Apple, however, may have an uphill battle in narrowing the proposed injunction. In her decisive July 10 opinion, Judge Cote was clearly convinced that Apple was the “ringmaster” of the alleged conspiracy to fix e-book prices. And, the judge also stated her belief that both the publishers and Apple executives were less than truthful in their testimony, adding a whiff of obstruction to the weight of the evidence.

In their supporting brief, DoJ attorneys leaned heavily on the idea that Apple executives were less than candid with the court and thus needed oversight. They noted how Cote's decision concluded that key Apple executives were “noteworthy for their lack of credibility,” and argued that Apple executives have demonstrated “resistance and intransigence” throughout the process—including Senior VP Eddy Cue, who negotiates Apple’s content deals, and in-house counsel Kevin Saul.

Apple’s “illegal conduct,” the DoJ argues, was “orchestrated by the highest levels of management,” and was “aided and abetted by an Apple in-house lawyer.”
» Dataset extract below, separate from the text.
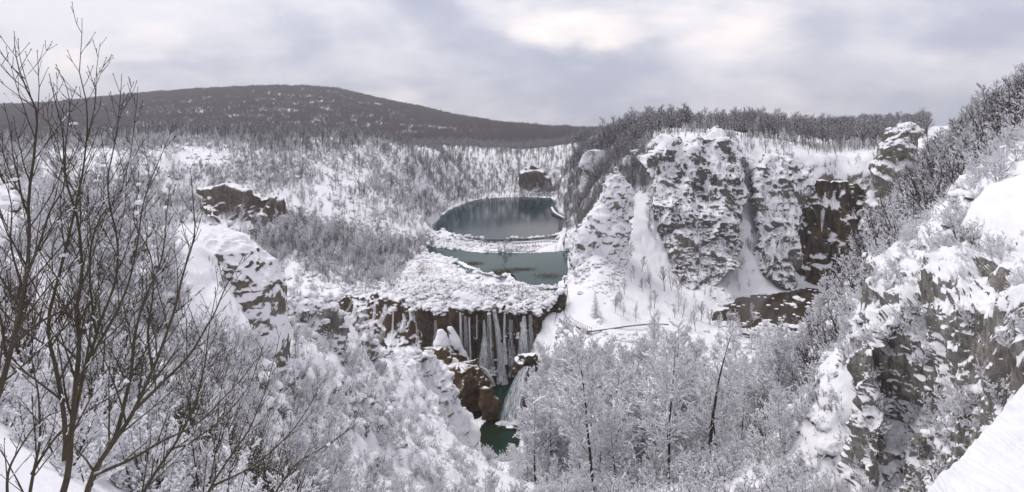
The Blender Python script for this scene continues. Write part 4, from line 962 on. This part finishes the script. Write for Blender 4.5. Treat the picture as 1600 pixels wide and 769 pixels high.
# foreground shrubs on the left, stems following the photo
def hero(name, stems, label, seed, dens=1.0, snow_n=8):
    rg = random.Random(seed); blobs, bunches = [], []
    base = W(*stems[0][0][0]); 
    def line(p, d, L, ra, rb, n, out, u):
        pts = [p]; d = d.normalized()
        for i in range(n):
            d = (d + Vector((rg.uniform(-.10, .10), rg.uniform(-.10, .10), rg.uniform(-.08, .08) + u))).normalized(); q = pts[-1] + d * (L / n)
            out.append((*pts[-1], *q, ra + (rb - ra) * i / n, ra + (rb - ra) * (i + 1) / n)); pts.append(q)
        return pts
    for pts, r0, r1 in stems:
        trunk, tw = [], []
        n = 26; C = catmull([W(*p) for p in pts], n); C[:, 1] += .04 * vnoise(C, .6, seed)
        C[:, 0] += .018 * vnoise(C, .35, seed + 1)
        Lt = np.linalg.norm(np.diff(C, axis=0), axis=1).sum()
        for i in range(n - 1):
            f0, f1 = i / (n - 1), (i + 1) / (n - 1); a = (r0 + (r1 - r0) * f0 ** .7) * .68; b = (r0 + (r1 - r0) * f1 ** .7) * .68
            trunk.append((*C[i], *C[i + 1], a, b))
        k = int(Lt * 5.8 * dens)
        for j in range(k):
            f = .12 + .86 * (j + rg.random()) / k; i = min(int(f * (n - 1)), n - 2); p = Vector(C[i]); d0 = (Vector(C[i + 1]) - Vector(C[i])).normalized()
            sd = 1 if j % 2 else -1; ax = Vector((sd, rg.uniform(-1.2, 1.2), .1)).normalized(); an = math.radians(rg.uniform(22, 48)); d1 = (d0 * math.cos(an) + ax * math.sin(an)).normalized()
            L = rg.uniform(.35, 1.0) * (1.15 - f) * Lt * .33 + .1; ra = max(.0035, (r0 + (r1 - r0) * f) * .3)
            Q = line(p, d1, L, ra, .0026, 6, tw, .05)
            for l in range(int(L * 7)):
                e = rg.randrange(1, 6); dd = (Q[e + 1] - Q[e]).normalized() if e < 6 else d1
                ax = Vector((rg.choice((-1, 1)), rg.uniform(-1, 1), .2)).normalized(); an = math.radians(rg.uniform(25, 50))
                L2 = L * rg.uniform(.15, .4); R_ = line(Q[e], dd * math.cos(an) + ax * math.sin(an), L2, .0036, .0022, 3, tw, .06)
                tw.append((*R_[-1], *(R_[-1] + (R_[-1] - R_[-2]).normalized() * .012), .005, .003))
            tw.append((*Q[-1], *(Q[-1] + (Q[-1] - Q[-2]).normalized() * .018), .0055, .003))
            if rg.random() < .05: blobs.append(Q[rg.randrange(2, 5)])
        bunches.append((trunk, tw))
    root = bpy.data.objects.new(name, None); COL.objects.link(root); root.location = base; tag(root, label, 'shrub')
    o_ = np.array([*base, *base, 0, 0])
    for trunk, tw in bunches:
        me = crown_mesh('stem', list(np.array(trunk) - o_), M['bark_near'], None, 7); me.polygons.foreach_set('use_smooth', [True] * len(me.polygons))
        o = bpy.data.objects.new('stem', me); COL.objects.link(o); o.parent = root
        o2 = bpy.data.objects.new('twigs', crown_mesh('twigs', list(np.array(tw) - o_), M['bark_near'], snowed(list(np.array(tw) - o_), rg, .10, .006), 4)); COL.objects.link(o2); o2.parent = o
    for b in blobs[:snow_n]:
        o = bpy.data.objects.new('snow_clump', CL[rg.randrange(3)]); COL.objects.link(o); o.parent = root; s = rg.uniform(.016, .028)
        o.location = Vector(b) - Vector(base) + Vector((0, 0, .01)); o.scale = (s * rg.uniform(1, 2), s, s * 1.1); o.rotation_euler[2] = rg.uniform(0, 6)
    return root
CL = [pillow(80 + k, M['snow'])[0] for k in range(3)]
A_ = lambda l, D: [(a, b, D + .25 * k / len(l)) for k, (a, b) in enumerate(l)]
hero('bare_shrub', [
  (A_([(-12,700),(-6,640),(10,570),(24,500),(38,420),(44,340),(52,250),(58,180),(40,140),(24,100),(21,48)], 6.5), .055, .004),
  (A_([(24,500),(36,440),(62,380),(78,330),(100,290),(104,230),(110,160),(100,120)], 6.4), .028, .004),
  (A_([(10,570),(-4,500),(-20,400),(-26,300)], 6.6), .03, .006),
  (A_([(18,540),(60,505),(100,480),(130,440),(150,400)], 6.3), .03, .005),
  (A_([(44,340),(30,280),(20,240),(8,160)], 6.6), .02, .004),
  (A_([(30,450),(14,380),(16,320),(5,280)], 6.7), .02, .004)], 'leftmost tall bare shrub rising out of the picture edge', 5, 1.0)
hero('bare_shrub', [
  (A_([(95,800),(106,740),(112,670),(118,600),(122,530),(120,470),(128,400),(122,340),(104,290),(100,230),(92,170),(80,115)], 6.9), .06, .005),
  (A_([(100,720),(98,640),(88,570),(80,500),(96,420),(110,350),(128,280),(135,220),(134,160),(126,100),(128,28)], 7.2), .045, .004),
  (A_([(112,670),(130,590),(150,520),(176,440),(185,370),(170,300),(176,230),(184,170),(188,115)], 7.0), .035, .004),
  (A_([(118,600),(140,560),(168,510),(196,450),(215,380),(225,320),(246,260),(268,205)], 6.8), .032, .004),
  (A_([(135,220),(146,160),(150,110),(156,66)], 7.3), .012, .003),
  (A_([(104,290),(92,230),(78,190),(80,145)], 7.0), .012, .003),
  (A_([(150,520),(140,450),(144,390),(160,340),(190,300),(206,220),(214,135)], 7.2), .022, .004)], 'big many-stemmed bare shrub whose tip stands highest against the sky', 6, .9)
hero('bare_shrub', [
  (A_([(130,800),(150,740),(176,690),(210,640),(236,580),(262,520),(280,450),(300,380),(304,330),(300,265)], 6.2), .05, .004),
  (A_([(176,690),(200,600),(208,530),(226,470),(250,410),(258,350),(268,290)], 6.3), .035, .004),
  (A_([(210,640),(252,600),(300,550),(330,500),(352,450),(380,400)], 6.1), .03, .004),
  (A_([(150,740),(200,720),(256,690),(310,660),(360,610),(400,560)], 6.0), .03, .004),
  (A_([(236,580),(230,520),(240,460),(235,400),(210,340),(228,280)], 6.4), .022, .004)], 'bare shrub leaning right in front of the snow-capped knoll', 7, .95)
hero('bare_shrub', [
  (A_([(200,820),(230,760),(270,700),(300,640),(318,580),(326,500),(345,440)], 7.8), .04, .004),
  (A_([(300,820),(330,760),(370,700),(400,650),(420,590),(440,520)], 8.2), .035, .004),
  (A_([(330,760),(390,730),(440,690),(480,640),(500,600)], 8.4), .03, .004),
  (A_([(270,700),(300,690),(350,650),(390,600),(410,540)], 8.0), .025, .004),
  (A_([(380,830),(430,770),(470,720),(520,690),(560,660)], 8.6), .03, .004)], 'low tangled bare shrub along the bottom left of the view', 8, 1.1)
hero('bare_shrub', [
  (A_([(40,820),(50,760),(62,690),(60,620),(52,560),(60,480)], 5.6), .03, .004),
  (A_([(52,740),(90,680),(140,640),(190,610),(240,560)], 5.7), .022, .004),
  (A_([(20,820),(14,750),(30,700),(60,660),(96,640)], 5.5), .024, .004)], 'small thin bare shrub in the bottom left corner', 9, 1.0)

# repeats that share a look are told apart by row and order
REP = {}
for o in list(COL.objects):
    gr = o.get('group', '')
    if any(k in gr for k in ('boulders', 'cascades', 'faint threads', 'icy streaks', 'foam under')):
        if o.name.startswith('waterfall'): x, y, z = o.data.vertices[0].co
        else: x, y, z = o.location
        REP.setdefault(o['label'], []).append((o, x / y * F + CX, (H0 - z / y * F) if 'boulder' in gr else 0))
name_apart(REP)
# thin winter air
hz = bpy.data.materials.new('winter haze'); g = G(nt(hz))
pv = g.n('ShaderNodeVolumePrincipled'); pv.inputs['Color'].default_value = (.86, .88, .97, 1); pv.inputs['Density'].default_value = .00013; pv.inputs['Anisotropy'].default_value = .1
g.t.links.new(pv.outputs[0], g.n('ShaderNodeOutputMaterial').inputs['Volume'])
x0, x1, y0, y1, z0, z1 = -4500, 9500, -60, 6300, -135, 330
V = [(x, y, z) for z in (z0, z1) for x, y in ((x0, y0), (x1, y0), (x1, y1), (x0, y1))]
tag(obj('haze', mesh_from('haze', V, [(3,2,1,0),(4,5,6,7),(0,1,5,4),(1,2,6,5),(2,3,7,6),(3,0,4,7)], False), hz), kind='stuff')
Thus, while the actions of the conspirators may have been addressed in the publisher settlements, the actors that facilitated the conspiracy remain. And, they remain defiant. The strength of Cote’s decision and lack of credible testimony from Apple executives could threfore augur the DoJ’s case for a broader injunction.

“Unlike the prior Publisher Defendant settlements, the relief proposed here is based on a full, adjudicated record, where the Court has made detailed findings about the nature and extent of Apple’s misconduct,” the DoJ brief argues. “For that reason, Plaintiffs are entitled to bolstered relief that ensures Apple cannot evade its antitrust compliance obligations going forward.”

A hearing is set for August 9th before Judge Cote.